ERBIL, Kurdistan Region - Three lawyers in the southern Iranian city of Shiraz have been sentenced to prison and banned from leaving the country after being convicted as part of the expanding wave of crackdowns on thousands of civil society members on politically motivated charges across Iran since anti-government protests in January.
Nazanin Salari, Mahmoud Taravat-Rouy, and Masoud Ahmadian were sentenced to two years in prison for “assembly and collusion with the intent to commit crimes against national security,” by Branch One of the Islamic Revolutionary Court in Shiraz, said their lawyer, Mostafa Nili, in an interview with the pro-reform outlet Emtedad. The court ordered a two-year ban on foreign travel, including the cancellation and confiscation of their passports. The three were additionally sentenced to one year in prison on charges of “propaganda against the system,” but were acquitted of a separate charge of “cooperating with a hostile government.”
According to Nili, the lawyers have long provided legal counsel promoting children's rights, women's rights, domestic violence legislation reformation, and legal defense in cases involving child marriage and violence against women.

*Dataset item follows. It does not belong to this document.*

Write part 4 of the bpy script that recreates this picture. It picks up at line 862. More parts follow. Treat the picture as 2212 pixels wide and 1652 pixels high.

According to Amnesty International, more than 6,000 people have been arrested in Iran since the outbreak of the conflict involving Iran, the United States, and Israel earlier this year. Those detained include activists, journalists, protesters, as well as ordinary citizens accused of sharing information with foreign actors, such as taking photos and videos of strike sites.
Arrests have ranged from prominent human rights lawyer Nasrin Sotoudeh, released on bail in mid-May, to Tehran-based photographer Tahmineh Monzavi, arrested in 2012, both of whom spent a month each in solitary confinement.
Others, such as news photographer Artin Ghazanfari and well-known photographer Navin Zarebin Irani, have remained in prison in a state of ‘legal limbo’ since May.
Civil society members and minority groups are prime targets for such arrests.
Iranian authorities detained Kurdish civil activist Mohammad Rezaei, a member of the Nozhin Socio-Cultural Association, on Saturday, after he was summoned to court in the Kurdish-majority city of Sanandaj. Rezaei was ordered to begin serving a one-year prison sentence on charges of “propaganda against the state” for promoting Kurdish-language rights.
In a separate incident, intelligence forces arrested Kurdish siblings Kazhal Rahmani and Danyal Rahmani during coordinated raids in the Kurdish province on Saturday. Rights groups reported that security forces entered their homes without presenting judicial warrants and transferred the detainees to undisclosed locations.
Rights organizations argue that cases involving lawyers and civil society activists increasingly rely on broadly defined national security charges, which they say are used to criminalize peaceful advocacy and human rights work.
They have warned of intensified repression following recent regional tensions and security developments following the US-Iran War with targeted strikes against regime and military leaders in Iran.
The Human Rights Activists News Agency (HRANA) reported that Iran carried out 2,063 executions in 2025, the highest annual figure recorded in more than three decades, raising alarm among international rights organizations.
According to Nili, the three lawyers are expected to appeal their convictions in the coming weeks.